Banks make up for slow start on cloud

Cloud budgets continue to grow.

Cloud has become a key part of the strategy of banks to attain and maintain a competitive advantage in digital financial services. This is a big leap from many years of hesitating on cloud, owing much to initial regulatory hurdles that banks had to overcome.

According to the research, cloud budgets continue to grow, with 92 per cent of the Asia/Pacific banks surveyed planning to increase their cloud spending in 2022 compared with 89 per cent in 2020. Asia/Pacific banks are at an inflection point for hybrid and multicloud environments. Around 93 per cent expect to operate in hybrid and multicloud environments in 2023.

“Cloud is now seen as the underlying architecture for business applications, even those deemed mission critical. The key imperative now is to prioritize which application-based workloads will give more business value once they are on the cloud,” says Michael Araneta, Associate Vice President for IDC Financial Insights

The report pointed to horizontal technologies, which are applications not specific to financial services, that appear to be moved as the priority toward cloud. The top five of these applications and business capabilities are finance applications, back-office, contact center, enterprise resource planning, and email.

There are however applications specific to banking that are being moved to the cloud. The top five of these financial technology applications and business capabilities are consumer/SME mortgage origination, cybersecurity for banking apps, fraud detection and prevention, staffed channels, and digital service channels.

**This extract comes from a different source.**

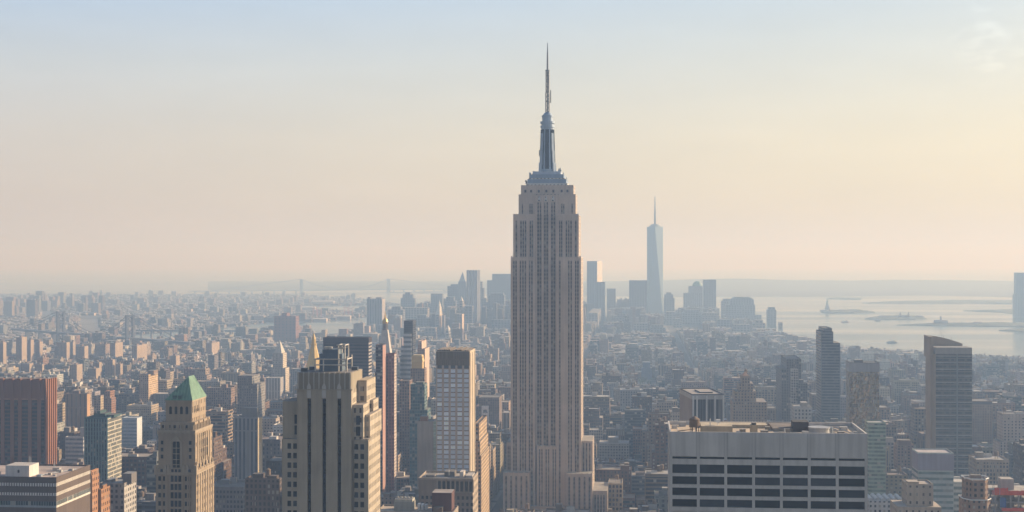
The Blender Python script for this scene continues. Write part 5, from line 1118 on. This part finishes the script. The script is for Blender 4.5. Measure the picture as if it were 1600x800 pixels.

“Nothing is as mission critical as core banking systems, with applications related to core banking also cited as being primed for the cloud. The use of cloud for core banking systems will come from two directions: from banks building digital banking brands that are standing up digital-native core systems and from legacy banks modernizing their legacy core banking systems through the abstraction of the business logic of key functions that are used to be part of a monolithic core (e.g., deposits, lending, payments). These applications are refactored into microservices and then on a piecemeal basis migrated to the cloud,” Araneta added.